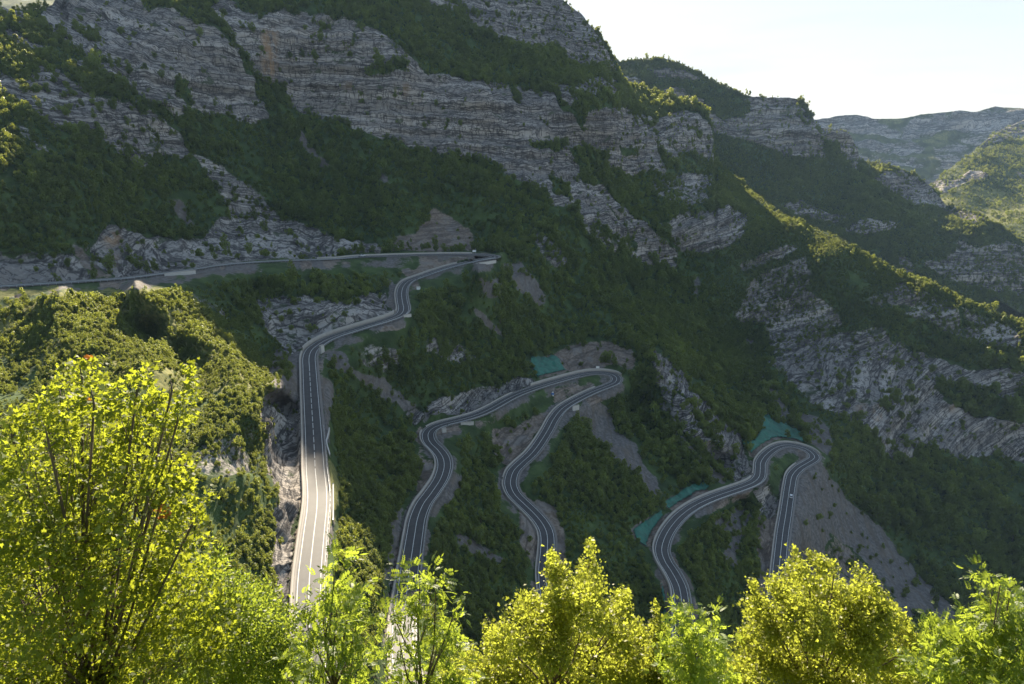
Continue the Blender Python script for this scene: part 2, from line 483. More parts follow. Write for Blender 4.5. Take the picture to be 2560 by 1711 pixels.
# spur below the upper road and the shelf at lower left
add('-150,770,262 -150,900,205 -150,1100,140 -150,1400,78 -150,1700,48 0,760,275 0,850,235 0,950,200 0,1050,165 200,760,270 200,900,205 200,1050,165 400,725,283 400,800,255 400,900,215 400,1000,185 600,940,222 690,975,222 560,900,232')
add('660,1030,205 668,1130,196 690,1250,176 684,1400,152 500,1100,168 500,1250,145 450,1400,120 300,1200,135 0,1200,120 0,1400,80 300,1500,82 600,1500,128 600,1600,115 600,1200,160 500,1650,95 300,1650,75 0,1650,52 700,1650,120 0,1790,42 400,1790,72 700,1790,104')
add('640,720,392 640,800,345 660,900,306 690,1000,262 710,900,312 800,700,420 800,780,366 900,700,440 560,800,318 500,725,330 480,770,292 705,1060,240 705,1120,222 730,1250,182 722,1400,156')
# shaded fold between the two lit ribs of the spur
add('340,702,280 420,772,258 500,842,243 580,906,229 150,722,270 250,812,238 330,872,221 420,932,205 300,762,280 370,832,261 440,888,243 500,930,228')
add('-640,760,240 -640,900,185 -640,1100,125 -640,1400,72 -640,1700,46 -400,760,255 -640,640,285 -640,500,310 -640,300,370 -640,100,480 -640,-100,640 -400,640,305 -400,300,385 -640,-260,720 3040,980,470 3040,1200,440 3040,1500,330 3040,1780,260')
# between the legs
add('900,900,322 950,900,345 950,1000,330 1050,1055,338 860,1000,300 850,1100,265 950,1100,300 1000,1200,262 900,1200,235 850,1300,195 950,1300,218 900,1400,178 950,1450,178 880,1550,146 930,1650,138')
add('1180,1180,302 1200,1100,336 1250,1060,360 1330,1020,386 1250,1300,262 1150,1300,248 1150,1450,212 1280,1450,232 1120,1560,180 1300,1560,205 1150,1650,160 1300,1650,185 1150,1790,140 1300,1790,160')
add('1450,1100,372 1500,1030,408 1600,1000,452 1560,1150,362 1450,1250,305 1600,1280,312 1500,1400,258 1600,1450,262 1500,1560,222 1650,1560,240 1700,1200,365 1800,1150,398 1820,1195,366 1800,1100,388 1750,1000,422 1700,950,442 1650,900,452 1500,1650,198 1650,1650,218 1500,1790,170 1700,1790,192')
add('1800,950,525 1850,1050,470 1750,900,545 1880,1090,420 1560,830,505 1620,870,480 1900,1000,520 1930,1060,470 1980,1080,470')
add('1850,1350,318 1850,1250,355 1800,1500,270 1800,1650,240 1920,1350,322 1900,1450,290')
# slopes between upper hairpin and second hairpin
add('1300,700,500 1300,800,470 1300,900,440 1400,850,490 1400,900,462 1400,750,540 1500,800,522 1100,750,430 1150,850,410 1100,950,366 1200,650,520 1260,670,515')
add('1600,780,575 1600,700,640 1700,800,605 1850,850,645 1700,700,670 1730,650,700 1800,740,650')
# ridge on the right
add('1817,505,760 1964,548,745 2084,592,705 2182,647,668 2302,700,640 2400,745,618 2560,810,582 2710,873,540 1900,550,735 1964,577,706 2084,618,672 2040,640,665 2000,612,690 2182,670,650 2302,718,622 2400,762,603 2560,826,568 2182,700,640 2302,750,612 2400,800,592 2560,870,556')
add('1900,700,680 2050,750,640 2100,850,610 2300,850,588 2560,900,545 2710,950,500 2050,950,545 2200,1000,505 2250,1100,482 2300,1150,470 2560,1110,500 2710,1110,490 2200,1200,445 2400,1300,425 2560,1300,440 2710,1300,440 2300,1450,375 2560,1500,368 2100,1300,385 2000,1400,332 2100,1500,316 2200,1550,308 2100,1200,410 2060,1060,482 2100,1000,515 2400,1650,290 2000,1650,262 2560,1650,300 2000,1790,235 2400,1790,255 2710,1790,280')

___

#### Problem description:
Reproduce the data verbatim. Do not carry any picture into the copy.

#### Solution to this exercise:
Continue the Blender Python script for this scene: part 2, from line 483. More parts follow. Write for Blender 4.5. Take the picture to be 2560 by 1711 pixels.
# spur below the upper road and the shelf at lower left
add('-150,770,262 -150,900,205 -150,1100,140 -150,1400,78 -150,1700,48 0,760,275 0,850,235 0,950,200 0,1050,165 200,760,270 200,900,205 200,1050,165 400,725,283 400,800,255 400,900,215 400,1000,185 600,940,222 690,975,222 560,900,232')
add('660,1030,205 668,1130,196 690,1250,176 684,1400,152 500,1100,168 500,1250,145 450,1400,120 300,1200,135 0,1200,120 0,1400,80 300,1500,82 600,1500,128 600,1600,115 600,1200,160 500,1650,95 300,1650,75 0,1650,52 700,1650,120 0,1790,42 400,1790,72 700,1790,104')
add('640,720,392 640,800,345 660,900,306 690,1000,262 710,900,312 800,700,420 800,780,366 900,700,440 560,800,318 500,725,330 480,770,292 705,1060,240 705,1120,222 730,1250,182 722,1400,156')
# shaded fold between the two lit ribs of the spur
add('340,702,280 420,772,258 500,842,243 580,906,229 150,722,270 250,812,238 330,872,221 420,932,205 300,762,280 370,832,261 440,888,243 500,930,228')
add('-640,760,240 -640,900,185 -640,1100,125 -640,1400,72 -640,1700,46 -400,760,255 -640,640,285 -640,500,310 -640,300,370 -640,100,480 -640,-100,640 -400,640,305 -400,300,385 -640,-260,720 3040,980,470 3040,1200,440 3040,1500,330 3040,1780,260')
# between the legs
add('900,900,322 950,900,345 950,1000,330 1050,1055,338 860,1000,300 850,1100,265 950,1100,300 1000,1200,262 900,1200,235 850,1300,195 950,1300,218 900,1400,178 950,1450,178 880,1550,146 930,1650,138')
add('1180,1180,302 1200,1100,336 1250,1060,360 1330,1020,386 1250,1300,262 1150,1300,248 1150,1450,212 1280,1450,232 1120,1560,180 1300,1560,205 1150,1650,160 1300,1650,185 1150,1790,140 1300,1790,160')
add('1450,1100,372 1500,1030,408 1600,1000,452 1560,1150,362 1450,1250,305 1600,1280,312 1500,1400,258 1600,1450,262 1500,1560,222 1650,1560,240 1700,1200,365 1800,1150,398 1820,1195,366 1800,1100,388 1750,1000,422 1700,950,442 1650,900,452 1500,1650,198 1650,1650,218 1500,1790,170 1700,1790,192')
add('1800,950,525 1850,1050,470 1750,900,545 1880,1090,420 1560,830,505 1620,870,480 1900,1000,520 1930,1060,470 1980,1080,470')
add('1850,1350,318 1850,1250,355 1800,1500,270 1800,1650,240 1920,1350,322 1900,1450,290')
# slopes between upper hairpin and second hairpin
add('1300,700,500 1300,800,470 1300,900,440 1400,850,490 1400,900,462 1400,750,540 1500,800,522 1100,750,430 1150,850,410 1100,950,366 1200,650,520 1260,670,515')
add('1600,780,575 1600,700,640 1700,800,605 1850,850,645 1700,700,670 1730,650,700 1800,740,650')
# ridge on the right
add('1817,505,760 1964,548,745 2084,592,705 2182,647,668 2302,700,640 2400,745,618 2560,810,582 2710,873,540 1900,550,735 1964,577,706 2084,618,672 2040,640,665 2000,612,690 2182,670,650 2302,718,622 2400,762,603 2560,826,568 2182,700,640 2302,750,612 2400,800,592 2560,870,556')
add('1900,700,680 2050,750,640 2100,850,610 2300,850,588 2560,900,545 2710,950,500 2050,950,545 2200,1000,505 2250,1100,482 2300,1150,470 2560,1110,500 2710,1110,490 2200,1200,445 2400,1300,425 2560,1300,440 2710,1300,440 2300,1450,375 2560,1500,368 2100,1300,385 2000,1400,332 2100,1500,316 2200,1550,308 2100,1200,410 2060,1060,482 2100,1000,515 2400,1650,290 2000,1650,262 2560,1650,300 2000,1790,235 2400,1790,255 2710,1790,280')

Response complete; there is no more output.